A significant piece of work for the Trust in the next three years will be building the UK’s first
comprehensive database of theatres. The database will support information and knowledge sharing across theatres and the wider sector and form a full picture of the country’s theatre buildings, enabling Theatres Trust and other stakeholders to monitor trends and issues across the sector and provide invaluable information to help advocate on behalf of theatres.
Alongside these new areas of work, Theatres Trust continues its ongoing work as the only organisation that supports every theatre in the UK, historic or modern, commercial, subsidised or voluntary in a variety of ways. These include:
- Responding to all planning applications involving or impacting a theatre building in its role as a statutory consultee in the planning system.
- Commenting on local planning and culture policies to ensure they safeguard and promote culture, placemaking and sustainable theatre.
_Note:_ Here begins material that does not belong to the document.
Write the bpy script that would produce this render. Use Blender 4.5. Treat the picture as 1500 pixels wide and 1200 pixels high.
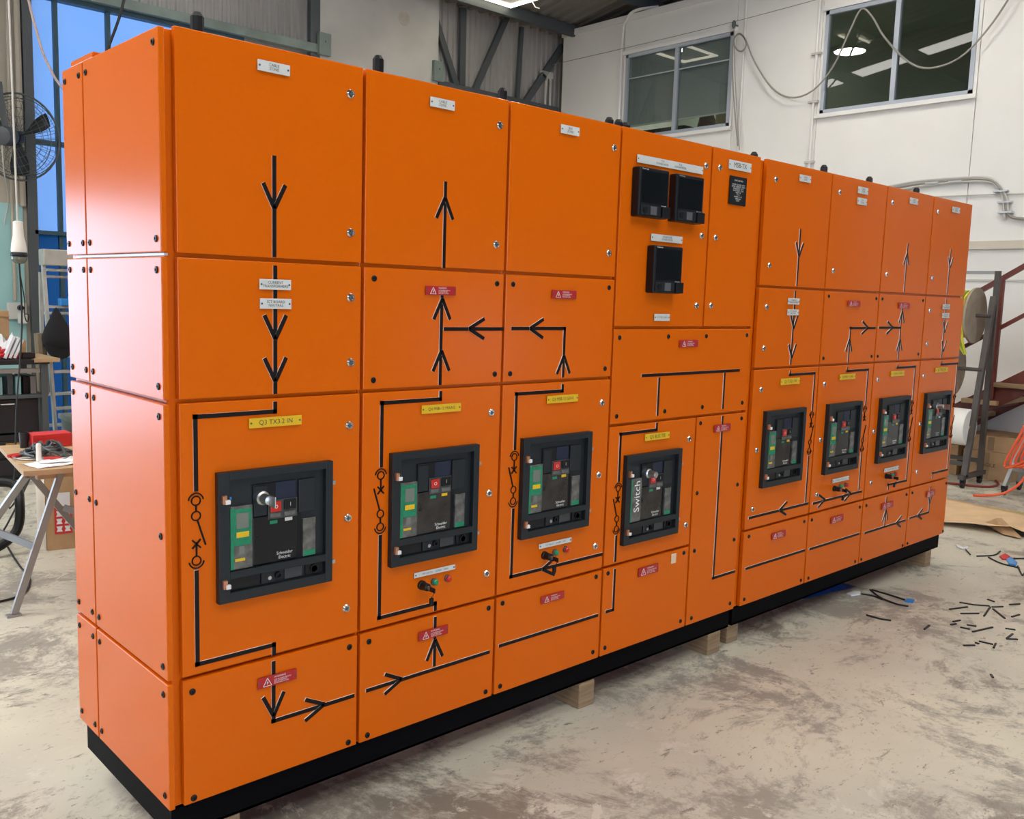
import bpy, bmesh, math, random
from mathutils import Vector, Matrix
random.seed(7)
for o in list(bpy.data.objects): bpy.data.objects.remove(o)
SC = bpy.context.scene
COL = SC.collection

# ---------------------------------------------------------------- camera
CAM_R = ((0.73444956, -0.67797957, 0.03045563), (0.06033178, 0.10992353, 0.9921073), (0.67597628, 0.72681532, -0.12163701))
CAM_C = Vector((-1.00031855, -2.37462987, 1.64782416))
FPX = 1353.2834
cd = bpy.data.cameras.new('camera'); cam = bpy.data.objects.new('camera', cd); COL.objects.link(cam)
cd.sensor_fit = 'HORIZONTAL'; cd.sensor_width = 36.0; cd.lens = FPX / 1500 * 36
r, u, f = [Vector(v) for v in CAM_R]
cam.matrix_world = Matrix(((r.x, u.x, -f.x, CAM_C.x), (r.y, u.y, -f.y, CAM_C.y), (r.z, u.z, -f.z, CAM_C.z), (0, 0, 0, 1)))
cd.clip_start = 0.05; cd.clip_end = 200
SC.camera = cam

# ---------------------------------------------------------------- light and exposure
vs = SC.view_settings
vs.view_transform = 'Standard'; vs.look = 'None'; vs.gamma = 1.0; vs.use_curve_mapping = False
vs.exposure = 0.06
SKY_STRENGTH = 7.5       # daylight outside the roller door
SKYLIGHT = 7.0           # translucent roof sheets, many of them added as fill
LAMP = 75.0              # high bay lamps
TUBE = 5.5              # fluorescent battens
w = bpy.data.worlds.new('sky'); SC.world = w; w.use_nodes = True
bg = w.node_tree.nodes['Background']; bg.inputs[0].default_value = (0.62, 0.77, 1.0, 1); bg.inputs[1].default_value = SKY_STRENGTH
pl = bpy.data.lights.new('door_portal', 'AREA'); pl.shape = 'RECTANGLE'; pl.size = 6.0; pl.size_y = 2.5
try: pl.cycles.is_portal = True
except Exception: pass
plo = bpy.data.objects.new('door_portal', pl); COL.objects.link(plo)
plo.location = (-4.2, 8.1, 1.25); plo.rotation_euler = (math.radians(-90), 0, 0)

pl2 = bpy.data.lights.new('front_portal', 'AREA'); pl2.shape = 'RECTANGLE'; pl2.size = 8.0; pl2.size_y = 3.2
try: pl2.cycles.is_portal = True
except Exception: pass
plo2 = bpy.data.objects.new('front_portal', pl2); COL.objects.link(plo2)
plo2.location = (-2.0, -12.1, 1.6); plo2.rotation_euler = (math.radians(90), 0, 0)  # guides daylight through the added front opening

# ---------------------------------------------------------------- helpers
WM = {}
def ray(px, py):
    a, b = (px - 750) / FPX, -(py - 600) / FPX
    return Vector([CAM_R[0][i] * a + CAM_R[1][i] * b + CAM_R[2][i] for i in range(3)])
def on(ax, val, px, py):
    d = ray(px, py); i = 'xyz'.index(ax); return CAM_C + d * ((val - CAM_C[i]) / d[i])
def fp(px, py, y=0.0):                      # a measured spot on the switchboard's front face, in metres
    p = on('y', y, px, py); return p.x, p.z

def tag(o, label=None, cat=None, group=None, kind=None):
    if label: o['label'] = label
    if cat: o['category'] = cat
    if group: o['group'] = group
    if kind: o['kind'] = kind
    return o
def put(o, parent, M):
    if parent is not None:
        o.parent = parent; o.matrix_basis = WM[parent.name].inverted() @ M
    else: o.matrix_basis = M
    WM[o.name] = M
    return o
def thing(name, label, cat, loc=(0, 0, 0), rz=0, group=None):
    o = bpy.data.objects.new(name, None); COL.objects.link(o); o.empty_display_size = 0.1
    put(o, None, Matrix.Translation(loc) @ Matrix.Rotation(rz, 4, 'Z'))
    return tag(o, label, cat, group)

class MB:
    def __init__(s): s.v = []; s.f = []; s.m = []
    def add(s, vs_, fs, mi=0):
        n = len(s.v); s.v += [tuple(p) for p in vs_]
        for q in fs: s.f.append([n + i for i in q]); s.m.append(mi)
        return s
    def box(s, a, b, mi=0, c=0.0):
        x0, y0, z0 = [min(a[i], b[i]) for i in range(3)]; x1, y1, z1 = [max(a[i], b[i]) for i in range(3)]
        if c <= 0:
            return s.add([(x0,y0,z0),(x1,y0,z0),(x1,y1,z0),(x0,y1,z0),(x0,y0,z1),(x1,y0,z1),(x1,y1,z1),(x0,y1,z1)],
                         [(0,3,2,1),(4,5,6,7),(0,1,5,4),(1,2,6,5),(2,3,7,6),(3,0,4,7)], mi)
        bm = bmesh.new(); bmesh.ops.create_cube(bm, size=1)
        for vv in bm.verts:
            vv.co = (x0 if vv.co.x < 0 else x1, y0 if vv.co.y < 0 else y1, z0 if vv.co.z < 0 else z1)
        bmesh.ops.bevel(bm, geom=bm.edges[:], offset=c, segments=2, affect='EDGES', profile=0.5)
        bm.verts.ensure_lookup_table()
        s.add([vv.co[:] for vv in bm.verts], [[vv.index for vv in ff.verts] for ff in bm.faces], mi); bm.free(); return s
    def bar(s, p, q, w=.04, h=None, up=(0, 0, 1), mi=0):
        p, q = Vector(p), Vector(q); d = (q - p).normalized(); h = w if h is None else h
        up = Vector(up)
        if abs(d.dot(up)) > .98: up = Vector((0, 1, 0))
        a = d.cross(up).normalized(); b = a.cross(d)
        vv = [t + a * (sx * w / 2) + b * (sz * h / 2) for t in (p, q) for sx, sz in ((-1,-1),(1,-1),(1,1),(-1,1))]
        return s.add(vv, [(0,1,2,3),(7,6,5,4),(0,4,5,1),(1,5,6,2),(2,6,7,3),(3,7,4,0)], mi)
    def tube(s, pts, r_=.01, n=8, mi=0, closed=False):
        pts = [Vector(p) for p in pts]; k = len(pts); ring = []
        prev = None
        for i, p in enumerate(pts):
            if closed: d = pts[(i + 1) % k] - pts[i - 1]
            else: d = pts[min(i + 1, k - 1)] - pts[max(i - 1, 0)]
            d.normalize()
            if prev is None:
                up = Vector((0, 0, 1)) if abs(d.z) < .9 else Vector((1, 0, 0)); a = d.cross(up).normalized()
            else:
                a = (prev - d * prev.dot(d)); a = a.normalized() if a.length > 1e-6 else d.orthogonal().normalized()
            prev = a; b = d.cross(a)
            rr = r_[i] if isinstance(r_, (list, tuple)) else r_
            ring.append([p + (a * math.cos(t) + b * math.sin(t)) * rr for t in [2 * math.pi * j / n for j in range(n)]])
        fs = []
        for i in range(k if closed else k - 1):
            i2 = (i + 1) % k
            for j in range(n): fs.append((i * n + j, i * n + (j + 1) % n, i2 * n + (j + 1) % n, i2 * n + j))
        if not closed: fs += [tuple(range(n - 1, -1, -1)), tuple((k - 1) * n + j for j in range(n))]
        return s.add([q for rg in ring for q in rg], fs, mi)
    def lathe(s, prof, c=(0, 0, 0), axis=(0, 0, 1), n=16, mi=0):
        c = Vector(c); ax = Vector(axis).normalized(); a = ax.orthogonal().normalized(); b = ax.cross(a)
        vv = []; k = len(prof)
        for rr, h in prof:
            for j in range(n):
                t = 2 * math.pi * (j + .5) / n; vv.append(c + ax * h + (a * math.cos(t) + b * math.sin(t)) * max(rr, 1e-5))
        fs = [(i * n + j, i * n + (j + 1) % n, (i + 1) * n + (j + 1) % n, (i + 1) * n + j) for i in range(k - 1) for j in range(n)]
        fs += [tuple(range(n - 1, -1, -1)), tuple((k - 1) * n + j for j in range(n))]
        return s.add(vv, fs, mi)
    def prism(s, poly, a, b, mi=0, mi_side=None):       # poly: 3-D points of the first face; a->b offset vector
        off = Vector(b) - Vector(a); n = len(poly); P = [Vector(p) for p in poly]
        s.add(P + [p + off for p in P], [], mi); n0 = len(s.v) - 2 * n
        s.f.append([n0 + i for i in range(n)]); s.m.append(mi)
        s.f.append([n0 + n + i for i in range(n - 1, -1, -1)]); s.m.append(mi)
        for i in range(n):
            s.f.append([n0 + i, n0 + n + i, n0 + n + (i + 1) % n, n0 + (i + 1) % n]); s.m.append(mi if mi_side is None else mi_side)
        return s
    def mesh(s, name, origin=None):
        me = bpy.data.meshes.new(name)
        o = Vector(origin) if origin is not None else Vector((0, 0, 0))
        me.from_pydata([tuple(Vector(p) - o) for p in s.v], [], s.f)
        me.polygons.foreach_set('material_index', s.m)
        bm = bmesh.new(); bm.from_mesh(me); bmesh.ops.recalc_face_normals(bm, faces=bm.faces); bm.to_mesh(me); bm.free()
        return me
    def bbc(s):
        xs, ys, zs = zip(*s.v); return Vector(((min(xs)+max(xs))/2, (min(ys)+max(ys))/2, min(zs)))

def build(name, mb, mats, parent=None, smooth=False, local=False):
    """world-space geometry -> one mesh object with its origin at its base (local: geometry given in the parent's frame)"""
    o0 = mb.bbc(); me = mb.mesh(name, o0)
    for m in (mats if isinstance(mats, (list, tuple)) else [mats]): me.materials.append(m)
    if smooth:
        me.polygons.foreach_set('use_smooth', [True] * len(me.polygons)); me.set_sharp_from_angle(angle=math.radians(35))
    o = bpy.data.objects.new(name, me); COL.objects.link(o)
    T = Matrix.Translation(o0)
    if local and parent is not None: T = WM[parent.name] @ T
    return put(o, parent, T)
def inst(name, me, parent, M, local=False):
    o = bpy.data.objects.new(name, me); COL.objects.link(o)
    if local: M = WM[parent.name] @ M
    return put(o, parent, M)
def smooth_mesh(me, mats, ang=35):
    for m in (mats if isinstance(mats, (list, tuple)) else [mats]): me.materials.append(m)
    me.polygons.foreach_set('use_smooth', [True] * len(me.polygons)); me.set_sharp_from_angle(angle=math.radians(ang)); return me
def copy_tree(o, M, label=None, group=None):
    def rec(s, par, MW):
        c = s.copy(); COL.objects.link(c); put(c, par, MW)
        for ch in list(s.children):
            rec(ch, c, MW @ WM[s.name].inverted() @ WM[ch.name])
        return c
    c = rec(o, None, M)
    if label: c['label'] = label
    if group: c['group'] = group
    return c

_tc = {}
def text_mesh(s, size, mat, align='CENTER', rot=False):
    key = (s, size, mat.name, align, rot)
    if key in _tc: return _tc[key]
    cu = bpy.data.curves.new('t', 'FONT'); cu.body = s; cu.size = size; cu.align_x = align; cu.align_y = 'CENTER'; cu.resolution_u = 2
    cu.space_line = .95
    ob = bpy.data.objects.new('t', cu); COL.objects.link(ob)
    dg = bpy.context.evaluated_depsgraph_get(); me = bpy.data.meshes.new_from_object(ob.evaluated_get(dg))
    bpy.data.objects.remove(ob); bpy.data.curves.remove(cu)
    for v_ in me.vertices:
        x, y, z = v_.co
        if rot: x, y = -y, x
        v_.co = (x, -z, y)
    me.materials.clear(); me.materials.append(mat); me.name = 'lettering'
    _tc[key] = me; return me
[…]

- Continuing the Resilient Theatres: Resilient Communities programme for another two years, offering grants and specialist training to Theatres at Risk, and webinars open to the whole sector on subjects including governance, fundraising and audience development.
- Being a driving force, alongside major industry partners, on the Theatre Green Book project, taking on the role of secretariat to support further developments and adoption across the sector.
- Running grant schemes offering funding to improve theatres’ resilience, sustainability or accessibility.
- Assisting community groups campaigning to save or revive their local theatres, particularly those on the Theatres at Risk Register.
- Publishing advice notes to support theatre owners, operators, campaign groups and local authorities with common issues relating to theatre buildings.
- Submitting and supporting heritage listing applications for buildings of particular
architectural and cultural merit to give them greater protection.
Theatres Trust Director Jon Morgan says, The changes we’ve made are not radical, but they are significant. I see it is an evolution of our vision, our priorities and our work to best support theatres to meet the challenges of today and into the future.